**Listed entries:**
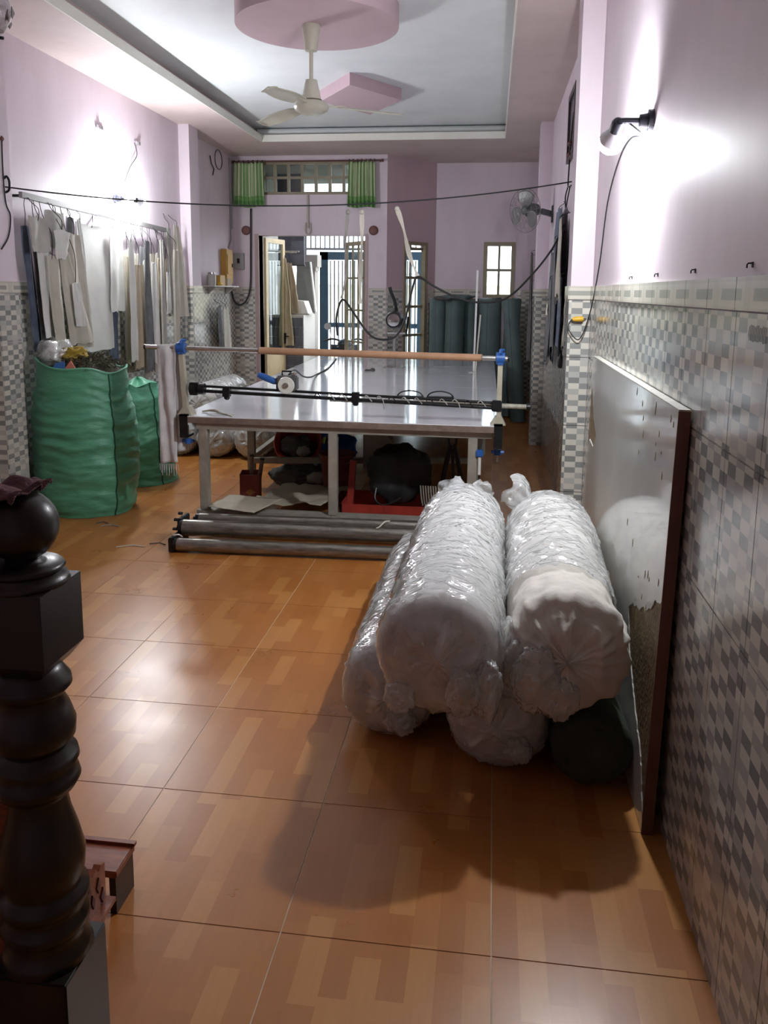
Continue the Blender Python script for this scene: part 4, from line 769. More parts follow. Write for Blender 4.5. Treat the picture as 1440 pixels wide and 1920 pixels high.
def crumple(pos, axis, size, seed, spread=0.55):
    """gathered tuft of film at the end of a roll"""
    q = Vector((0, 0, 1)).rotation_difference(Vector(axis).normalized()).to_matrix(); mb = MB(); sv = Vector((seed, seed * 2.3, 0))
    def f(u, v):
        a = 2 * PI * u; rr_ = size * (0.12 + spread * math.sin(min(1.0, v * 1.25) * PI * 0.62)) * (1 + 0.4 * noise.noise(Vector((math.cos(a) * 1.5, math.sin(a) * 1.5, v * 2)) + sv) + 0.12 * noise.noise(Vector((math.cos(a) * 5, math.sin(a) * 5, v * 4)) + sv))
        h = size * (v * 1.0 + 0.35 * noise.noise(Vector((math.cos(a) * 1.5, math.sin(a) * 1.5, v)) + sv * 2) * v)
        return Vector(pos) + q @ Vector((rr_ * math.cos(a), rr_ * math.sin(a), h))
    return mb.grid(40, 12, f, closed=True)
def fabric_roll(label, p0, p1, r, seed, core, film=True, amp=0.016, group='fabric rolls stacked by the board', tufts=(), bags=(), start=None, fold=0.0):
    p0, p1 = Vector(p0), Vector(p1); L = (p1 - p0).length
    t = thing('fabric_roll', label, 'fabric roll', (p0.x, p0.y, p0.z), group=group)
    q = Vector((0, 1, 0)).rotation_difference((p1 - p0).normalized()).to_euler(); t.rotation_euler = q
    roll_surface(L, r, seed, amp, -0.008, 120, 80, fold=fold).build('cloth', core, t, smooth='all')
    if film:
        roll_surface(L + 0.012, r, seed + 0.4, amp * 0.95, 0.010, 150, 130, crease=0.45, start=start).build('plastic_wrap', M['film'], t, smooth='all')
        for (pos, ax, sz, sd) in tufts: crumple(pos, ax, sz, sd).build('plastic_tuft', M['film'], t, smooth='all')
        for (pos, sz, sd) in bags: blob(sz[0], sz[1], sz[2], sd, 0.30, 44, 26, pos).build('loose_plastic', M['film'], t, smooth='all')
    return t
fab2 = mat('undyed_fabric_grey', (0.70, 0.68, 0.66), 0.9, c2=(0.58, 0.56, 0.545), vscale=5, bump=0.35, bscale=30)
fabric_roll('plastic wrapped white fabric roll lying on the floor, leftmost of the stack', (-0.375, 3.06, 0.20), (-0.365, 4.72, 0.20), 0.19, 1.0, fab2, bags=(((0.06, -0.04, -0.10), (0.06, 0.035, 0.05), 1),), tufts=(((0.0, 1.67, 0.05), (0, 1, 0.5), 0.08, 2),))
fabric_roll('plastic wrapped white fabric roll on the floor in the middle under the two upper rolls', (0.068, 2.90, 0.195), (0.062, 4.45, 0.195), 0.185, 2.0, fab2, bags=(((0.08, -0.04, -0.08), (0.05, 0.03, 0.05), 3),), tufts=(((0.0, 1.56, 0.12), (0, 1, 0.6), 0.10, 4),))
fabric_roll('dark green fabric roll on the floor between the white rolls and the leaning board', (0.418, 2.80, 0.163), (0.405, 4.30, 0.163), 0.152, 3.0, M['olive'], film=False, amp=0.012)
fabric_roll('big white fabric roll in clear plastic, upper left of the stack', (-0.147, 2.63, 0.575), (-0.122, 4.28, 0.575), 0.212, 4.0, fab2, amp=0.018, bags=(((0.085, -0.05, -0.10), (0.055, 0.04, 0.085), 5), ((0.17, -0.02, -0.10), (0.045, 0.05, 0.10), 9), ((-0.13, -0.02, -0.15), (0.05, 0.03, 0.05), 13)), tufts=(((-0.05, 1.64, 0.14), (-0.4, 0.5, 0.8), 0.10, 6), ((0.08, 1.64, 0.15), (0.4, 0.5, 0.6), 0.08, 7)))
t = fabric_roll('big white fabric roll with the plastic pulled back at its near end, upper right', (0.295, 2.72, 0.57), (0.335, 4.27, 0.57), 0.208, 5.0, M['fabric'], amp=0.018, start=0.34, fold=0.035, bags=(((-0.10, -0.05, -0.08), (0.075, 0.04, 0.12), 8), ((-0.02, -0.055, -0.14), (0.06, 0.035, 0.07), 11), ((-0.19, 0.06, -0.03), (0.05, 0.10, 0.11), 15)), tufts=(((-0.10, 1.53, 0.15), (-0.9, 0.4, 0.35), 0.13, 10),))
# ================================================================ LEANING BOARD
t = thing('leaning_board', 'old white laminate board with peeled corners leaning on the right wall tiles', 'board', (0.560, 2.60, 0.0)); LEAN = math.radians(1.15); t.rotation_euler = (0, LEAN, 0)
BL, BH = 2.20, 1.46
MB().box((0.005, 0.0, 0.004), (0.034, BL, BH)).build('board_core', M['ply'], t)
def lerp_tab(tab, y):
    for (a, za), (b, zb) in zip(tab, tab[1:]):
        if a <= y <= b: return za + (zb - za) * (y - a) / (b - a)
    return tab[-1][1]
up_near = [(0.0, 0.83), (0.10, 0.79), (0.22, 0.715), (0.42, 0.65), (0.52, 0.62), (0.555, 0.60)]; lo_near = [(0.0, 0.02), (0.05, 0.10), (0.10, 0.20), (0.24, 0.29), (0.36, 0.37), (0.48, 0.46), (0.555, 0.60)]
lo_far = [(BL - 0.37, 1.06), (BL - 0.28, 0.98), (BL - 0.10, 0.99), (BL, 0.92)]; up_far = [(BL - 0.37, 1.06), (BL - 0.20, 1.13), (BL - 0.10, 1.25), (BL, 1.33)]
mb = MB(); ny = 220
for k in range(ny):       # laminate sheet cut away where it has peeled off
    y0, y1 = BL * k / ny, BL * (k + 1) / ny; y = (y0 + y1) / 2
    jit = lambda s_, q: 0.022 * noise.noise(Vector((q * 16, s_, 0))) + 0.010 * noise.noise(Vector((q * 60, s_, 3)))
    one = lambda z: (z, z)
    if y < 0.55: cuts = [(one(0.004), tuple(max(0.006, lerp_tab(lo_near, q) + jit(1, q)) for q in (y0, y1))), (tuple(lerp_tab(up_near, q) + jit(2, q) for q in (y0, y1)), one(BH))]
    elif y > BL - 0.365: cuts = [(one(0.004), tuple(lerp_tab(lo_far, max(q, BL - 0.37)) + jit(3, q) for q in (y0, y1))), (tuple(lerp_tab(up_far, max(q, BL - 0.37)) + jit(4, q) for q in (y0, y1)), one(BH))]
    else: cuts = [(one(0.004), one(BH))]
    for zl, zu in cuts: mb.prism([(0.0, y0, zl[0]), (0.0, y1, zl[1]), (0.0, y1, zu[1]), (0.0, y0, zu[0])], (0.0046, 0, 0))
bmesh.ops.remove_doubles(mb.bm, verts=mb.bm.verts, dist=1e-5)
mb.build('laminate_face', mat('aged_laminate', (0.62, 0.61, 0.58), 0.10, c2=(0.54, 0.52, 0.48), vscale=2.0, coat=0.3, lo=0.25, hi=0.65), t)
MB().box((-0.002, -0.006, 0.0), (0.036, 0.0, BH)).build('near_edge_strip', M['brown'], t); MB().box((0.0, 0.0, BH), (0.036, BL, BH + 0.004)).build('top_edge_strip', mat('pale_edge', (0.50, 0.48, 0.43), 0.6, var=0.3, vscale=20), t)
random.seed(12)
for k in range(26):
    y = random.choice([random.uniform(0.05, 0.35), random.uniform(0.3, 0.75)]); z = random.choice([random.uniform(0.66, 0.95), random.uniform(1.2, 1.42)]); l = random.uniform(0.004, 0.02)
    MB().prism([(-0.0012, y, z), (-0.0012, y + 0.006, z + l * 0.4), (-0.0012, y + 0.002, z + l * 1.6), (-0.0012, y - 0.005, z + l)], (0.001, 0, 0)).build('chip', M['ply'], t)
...
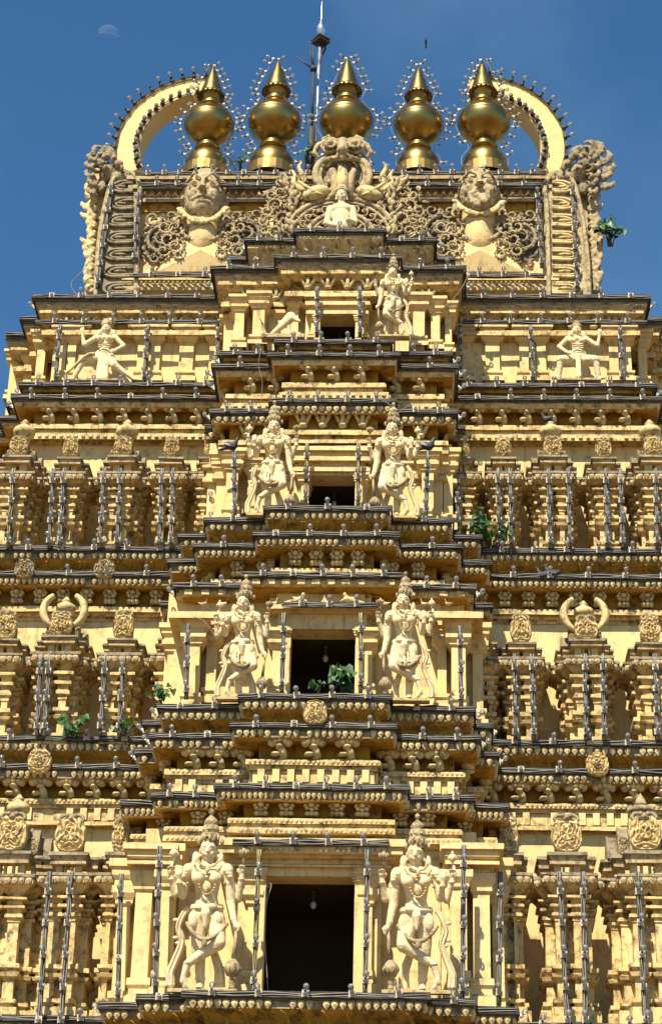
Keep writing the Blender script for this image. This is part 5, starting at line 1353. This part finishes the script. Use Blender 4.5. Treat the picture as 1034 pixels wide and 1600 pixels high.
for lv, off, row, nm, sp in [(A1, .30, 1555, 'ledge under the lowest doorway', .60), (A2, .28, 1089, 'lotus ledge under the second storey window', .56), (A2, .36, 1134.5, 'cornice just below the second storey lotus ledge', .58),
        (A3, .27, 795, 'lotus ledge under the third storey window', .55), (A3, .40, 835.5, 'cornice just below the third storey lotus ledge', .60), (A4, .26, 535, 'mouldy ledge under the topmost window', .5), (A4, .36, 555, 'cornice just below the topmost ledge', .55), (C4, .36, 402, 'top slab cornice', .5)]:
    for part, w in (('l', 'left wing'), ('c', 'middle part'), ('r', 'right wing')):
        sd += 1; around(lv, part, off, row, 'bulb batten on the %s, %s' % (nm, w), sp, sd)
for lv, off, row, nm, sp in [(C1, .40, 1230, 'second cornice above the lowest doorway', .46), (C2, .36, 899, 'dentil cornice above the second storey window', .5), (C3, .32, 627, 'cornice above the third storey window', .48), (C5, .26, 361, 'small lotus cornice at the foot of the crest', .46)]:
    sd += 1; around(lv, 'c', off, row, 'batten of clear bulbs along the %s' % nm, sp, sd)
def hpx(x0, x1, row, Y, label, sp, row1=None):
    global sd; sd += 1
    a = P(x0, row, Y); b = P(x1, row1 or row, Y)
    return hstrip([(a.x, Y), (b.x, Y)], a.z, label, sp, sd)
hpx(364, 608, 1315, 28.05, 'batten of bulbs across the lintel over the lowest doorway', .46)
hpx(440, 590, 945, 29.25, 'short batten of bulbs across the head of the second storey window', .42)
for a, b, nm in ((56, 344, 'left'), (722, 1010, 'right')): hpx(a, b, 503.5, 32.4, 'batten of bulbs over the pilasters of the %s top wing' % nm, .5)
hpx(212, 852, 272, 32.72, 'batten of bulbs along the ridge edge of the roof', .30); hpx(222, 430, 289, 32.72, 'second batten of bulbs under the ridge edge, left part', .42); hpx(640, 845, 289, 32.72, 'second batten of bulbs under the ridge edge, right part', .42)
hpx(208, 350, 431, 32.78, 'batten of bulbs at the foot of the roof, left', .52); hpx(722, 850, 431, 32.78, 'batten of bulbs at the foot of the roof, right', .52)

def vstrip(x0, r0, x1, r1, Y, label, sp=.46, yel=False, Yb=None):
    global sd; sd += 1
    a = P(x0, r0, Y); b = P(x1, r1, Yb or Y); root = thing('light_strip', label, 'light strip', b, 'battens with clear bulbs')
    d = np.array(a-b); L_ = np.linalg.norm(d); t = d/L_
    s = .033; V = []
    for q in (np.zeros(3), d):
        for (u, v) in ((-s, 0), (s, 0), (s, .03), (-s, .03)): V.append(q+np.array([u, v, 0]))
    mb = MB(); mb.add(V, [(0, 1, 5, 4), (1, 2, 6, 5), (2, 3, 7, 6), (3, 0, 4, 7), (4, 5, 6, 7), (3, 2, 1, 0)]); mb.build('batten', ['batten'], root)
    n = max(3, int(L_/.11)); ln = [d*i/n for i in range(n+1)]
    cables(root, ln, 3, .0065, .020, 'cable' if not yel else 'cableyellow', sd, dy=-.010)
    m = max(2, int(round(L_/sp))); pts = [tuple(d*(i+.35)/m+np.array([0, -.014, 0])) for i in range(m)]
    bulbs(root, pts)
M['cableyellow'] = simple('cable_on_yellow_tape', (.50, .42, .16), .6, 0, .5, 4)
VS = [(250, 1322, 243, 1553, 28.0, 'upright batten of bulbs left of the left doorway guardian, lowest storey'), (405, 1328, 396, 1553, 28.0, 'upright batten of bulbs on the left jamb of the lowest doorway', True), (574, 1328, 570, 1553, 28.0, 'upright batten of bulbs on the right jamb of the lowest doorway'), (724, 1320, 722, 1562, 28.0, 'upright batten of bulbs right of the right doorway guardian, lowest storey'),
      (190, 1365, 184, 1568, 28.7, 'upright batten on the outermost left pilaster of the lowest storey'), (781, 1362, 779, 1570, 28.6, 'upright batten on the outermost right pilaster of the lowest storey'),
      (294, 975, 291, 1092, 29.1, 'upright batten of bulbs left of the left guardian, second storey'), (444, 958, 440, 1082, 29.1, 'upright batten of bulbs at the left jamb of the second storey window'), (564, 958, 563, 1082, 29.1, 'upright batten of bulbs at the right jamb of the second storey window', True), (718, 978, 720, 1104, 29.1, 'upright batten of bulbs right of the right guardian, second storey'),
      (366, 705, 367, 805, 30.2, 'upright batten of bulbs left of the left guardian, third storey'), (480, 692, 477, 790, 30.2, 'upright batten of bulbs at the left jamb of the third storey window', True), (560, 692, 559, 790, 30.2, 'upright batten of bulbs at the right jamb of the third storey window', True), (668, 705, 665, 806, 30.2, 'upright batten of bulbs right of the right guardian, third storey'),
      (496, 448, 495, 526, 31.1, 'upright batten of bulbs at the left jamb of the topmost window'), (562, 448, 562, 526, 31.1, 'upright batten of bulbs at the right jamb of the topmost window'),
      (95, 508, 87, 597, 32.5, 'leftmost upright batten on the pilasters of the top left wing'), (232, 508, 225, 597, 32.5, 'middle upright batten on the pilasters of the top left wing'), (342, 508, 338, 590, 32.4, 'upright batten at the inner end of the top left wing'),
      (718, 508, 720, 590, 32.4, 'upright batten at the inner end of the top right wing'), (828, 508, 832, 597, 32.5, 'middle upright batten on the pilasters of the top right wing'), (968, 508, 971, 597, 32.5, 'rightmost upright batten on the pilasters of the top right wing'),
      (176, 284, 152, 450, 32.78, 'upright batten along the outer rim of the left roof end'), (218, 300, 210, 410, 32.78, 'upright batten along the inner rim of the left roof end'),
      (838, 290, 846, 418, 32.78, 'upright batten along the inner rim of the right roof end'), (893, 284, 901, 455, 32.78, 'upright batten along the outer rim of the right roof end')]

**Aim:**
Wherever a line in the data above holds "Blender", copy that line.

**The reply:**
Continue the Blender Python script for this scene: part 4, from line 769. More parts follow. Write for Blender 4.5. Treat the picture as 1440 pixels wide and 1920 pixels high.
Keep writing the Blender script for this image. This is part 5, starting at line 1353. This part finishes the script. Use Blender 4.5. Treat the picture as 1034 pixels wide and 1600 pixels high.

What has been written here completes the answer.